News

Adam Berry/Getty Images News/Getty Images

Who Is Jean C. Nieves Rodriguez? He Had Just Bought His First Home When He Died In Orlando

A week after a gunman murdered 49 people in an ambush on an Orlando nightclub, family and friends of the dead — along with much of the world — are mourning and remembering them with funerals, memorials, and vigils. One of those victims is Jean C. Nieves Rodriguez, a 27-year-old who had recently purchased his first home and taught his 16-year-old sister to drive. On Friday, those who loved him held a memorial service for him, celebrating his commitment to his family, his role as a support system for others, and his humble attitude.

Rodriguez's family received confirmation that the Puerto Rico native had died at the gay nightclub, Pulse, a day after the mass shooting, the deadliest one in United States history. Soon after, his close friend Ivonne Irizarry told The Orlando Sentinel that he was "a caring, loving guy — just like a big teddy bear."

He was also quite a hard worker. At 15, Rodriguez had started working at McDonald's, where he became a manager within a few years. At the time of his death, he was a general manager at a check-cashing store. "He wanted to be the best at what he did, and he would work very hard to achieve that," Irizarry said, according to The Sentinel.

Last week, President Obama and Vice President Joe Biden traveled to Orlando to meet with families of the victims, displaying solidarity with both the Latinx and LGBT communities, both of which were directly and painfully affected by the event.

"The Vice President and I told them, on behalf of the American people, that our hearts are broken, too, but we stand with you and that we are here for you, and that we are remembering those who you loved so deeply," Obama told reporters afterwards, The Washington Post reported. "... Today, once again, as has been true too many times before, I held and hugged grieving family members and parents, and they asked, why does this keep happening?"

The tragedy did, in fact, reignite the political debate over access to guns, with Senate Democrats staging a filibuster Wednesday that resulted in Senate Republicans agreeing to vote on some proposed gun safety measures.

But on a much more personal level, Rodriguez's loved ones reflected on the man who loved cars and going to the beach, and who always let his family know how much he loved them and always helped his friends out.

His sister, Valeria Monroig, told the Sentinel that her brother had once told her "I love you more than I love myself," and said he paid her phone bill when she couldn't.

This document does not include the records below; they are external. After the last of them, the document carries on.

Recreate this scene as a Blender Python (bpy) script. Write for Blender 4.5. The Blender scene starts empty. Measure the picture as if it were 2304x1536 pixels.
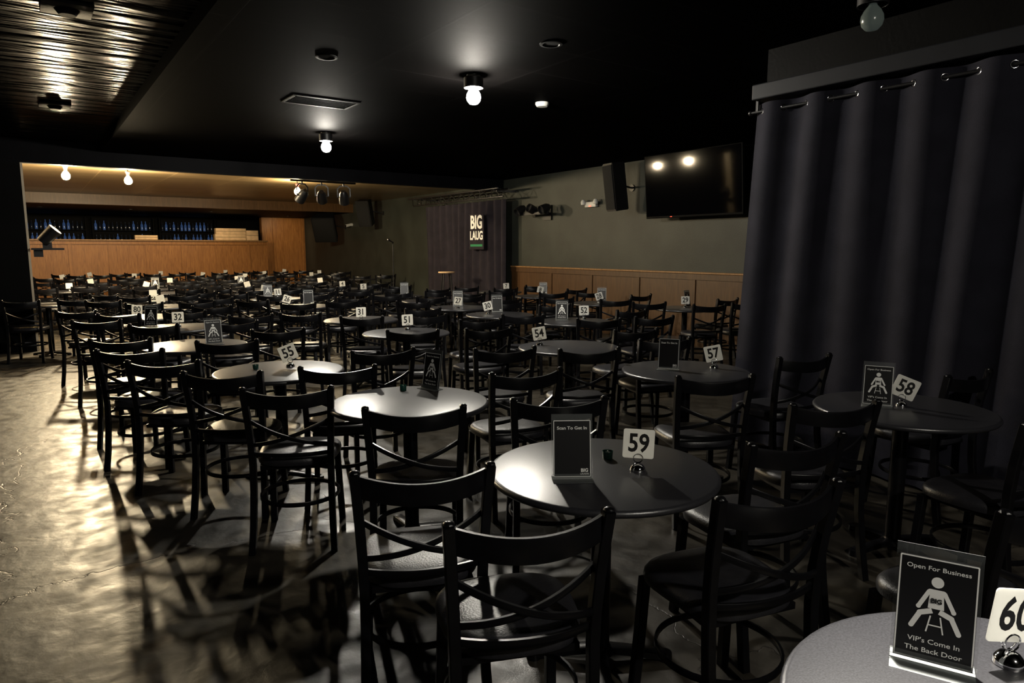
import bpy, bmesh, math, random
from mathutils import Vector, Matrix
random.seed(7)
D=bpy.data; C=bpy.context.scene.collection
rad=math.radians
try:
    bpy.context.scene.view_settings.view_transform='Standard'
except Exception: pass

# ---------------------------------------------------------------- materials
def mat(name,col,rough=.5,metal=0,var=0.0,scale=8,bump=0,bscale=40,emit=None,es=0,spec=.5,coat=0,stretch=None,col2=None,rvar=0):
    m=D.materials.new(name); m.use_nodes=True
    nt=m.node_tree; b=nt.nodes['Principled BSDF']
    b.inputs['Base Color'].default_value=(*col,1); b.inputs['Roughness'].default_value=rough
    b.inputs['Metallic'].default_value=metal
    b.inputs['Specular IOR Level'].default_value=spec
    b.inputs['Coat Weight'].default_value=coat
    tc=nt.nodes.new('ShaderNodeTexCoord'); mp=nt.nodes.new('ShaderNodeMapping')
    nt.links.new(tc.outputs['Object'],mp.inputs['Vector'])
    if stretch: mp.inputs['Scale'].default_value=stretch
    n=nt.nodes.new('ShaderNodeTexNoise'); n.inputs['Scale'].default_value=scale; n.inputs['Detail'].default_value=6
    nt.links.new(mp.outputs[0],n.inputs['Vector'])
    r=nt.nodes.new('ShaderNodeValToRGB')
    c2=col2 if col2 else tuple(min(1,c*(1+var)) for c in col)
    c1=col if col2 else tuple(c*(1-var) for c in col)
    r.color_ramp.elements[0].color=(*c1,1); r.color_ramp.elements[1].color=(*c2,1)
    r.color_ramp.elements[0].position=.35; r.color_ramp.elements[1].position=.65
    nt.links.new(n.outputs['Fac'],r.inputs[0]); nt.links.new(r.outputs[0],b.inputs['Base Color'])
    if bump:
        n2=nt.nodes.new('ShaderNodeTexNoise'); n2.inputs['Scale'].default_value=bscale; n2.inputs['Detail'].default_value=4
        nt.links.new(mp.outputs[0],n2.inputs['Vector'])
        bp=nt.nodes.new('ShaderNodeBump'); bp.inputs['Strength'].default_value=bump; bp.inputs['Distance'].default_value=.02
        nt.links.new(n2.outputs['Fac'],bp.inputs['Height']); nt.links.new(bp.outputs[0],b.inputs['Normal'])
    if emit:
        b.inputs['Emission Color'].default_value=(*emit,1); b.inputs['Emission Strength'].default_value=es
    return m
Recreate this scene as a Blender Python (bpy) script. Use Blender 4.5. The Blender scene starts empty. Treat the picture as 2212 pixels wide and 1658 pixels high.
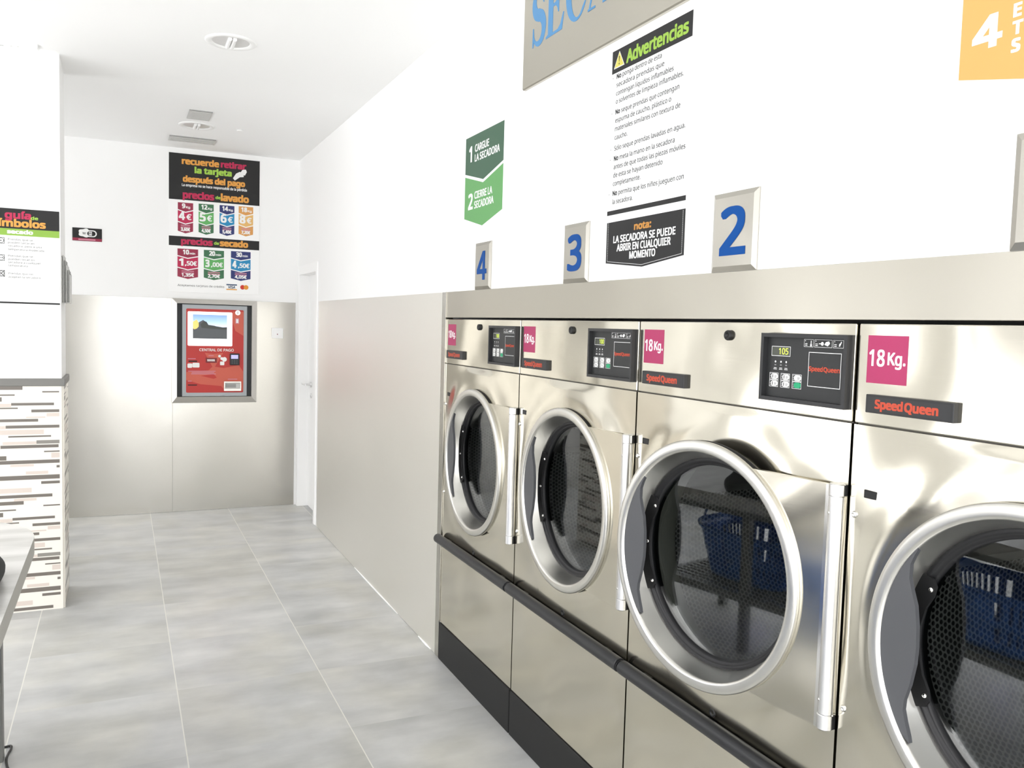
import bpy, bmesh, math, random, os
from mathutils import Matrix, Vector
from mathutils.geometry import tessellate_polygon

SC = bpy.context.scene
COL = SC.collection
R = math.radians
random.seed(7)

# ------------------------------------------------------------------ camera
XW = 1.3887          # plane of the dryer wall
YF = 7.4195          # plane of the far wall
ZC = 2.9552          # ceiling
ZS = 1.7525          # top of the steel cladding
CAM_H = 1.6
F_PX = 1832.07
yaw, pitch, roll = R(24.837), R(-3.8672), R(1.603)
fwd = Vector((math.sin(yaw) * math.cos(pitch), math.cos(yaw) * math.cos(pitch), math.sin(pitch)))
r0 = Vector((math.cos(yaw), -math.sin(yaw), 0))
u0 = r0.cross(fwd)
rt = math.cos(roll) * r0 + math.sin(roll) * u0
up = -math.sin(roll) * r0 + math.cos(roll) * u0
cam_d = bpy.data.cameras.new('camera')
cam_d.sensor_fit = 'HORIZONTAL'
cam_d.sensor_width = 36.0
cam_d.lens = F_PX / 2212 * 36.0
cam_d.clip_start = 0.02
cam = bpy.data.objects.new('camera', cam_d)
cam.matrix_world = Matrix(((rt.x, up.x, -fwd.x, 0), (rt.y, up.y, -fwd.y, 0), (rt.z, up.z, -fwd.z, CAM_H), (0, 0, 0, 1)))
COL.objects.link(cam)
SC.camera = cam

# ------------------------------------------------------------------ light
SC.view_settings.view_transform = 'Standard'
SC.view_settings.look = 'None'
SC.view_settings.gamma = 1.0
SC.view_settings.use_curve_mapping = False
SC.view_settings.exposure = 1.80
SC.cycles.use_denoising = True
SC.cycles.max_bounces = 14
SC.cycles.diffuse_bounces = 8
SC.cycles.glossy_bounces = 5
SC.cycles.transmission_bounces = 4
SC.cycles.transparent_max_bounces = 12
SC.cycles.sample_clamp_indirect = 6.0
world = bpy.data.worlds.new('overcast_daylight')
SC.world = world
world.use_nodes = True
bg = world.node_tree.nodes['Background']
bg.inputs['Color'].default_value = (1.0, 1.0, 1.0, 1)
bg.inputs['Strength'].default_value = 2.2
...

Upon learning the news of Rodriguez's death, one family member, Mariluz Calderon, expressed sadness for Rodriguez's death as well as for the deaths of all of the victims on Facebook:

With great sadness that I announce that between the fallen of the massacre in Orlando was Jean Carlos Nieves the cousin of my husband Julito Mendez. The Whole Family Nieves, loperena and Mendez are well devastated and in shock at the news. I pray to God to give you the strength to get through this tragedy and also for all those families who lost their loved one. May God give you eternal rest to todos. r.i.p 😢😢

And the close friend, Irizarry, will remember how giving and dependable he was. "Whatever you needed, you could count on him," she said, according to the Sentinel. "Whatever the situation was, good or bad, he was with me. He was a friend. He was family. He was a brother. And it didn't matter the time. If you called him and you needed help, he'd be there."

The horrific events at Pulse last weekend ended so many lives, and forever changed so many more, from the 53 injured to the families to the LGBT community to the whole of the United States. Right now, Rodriguez should be enjoying his new house, spending time with those he loved, and working to improve his life and the lives of others in the way he apparently always had. Instead, his has become another name on the list of those senselessly and devastatingly killed in another American mass shooting.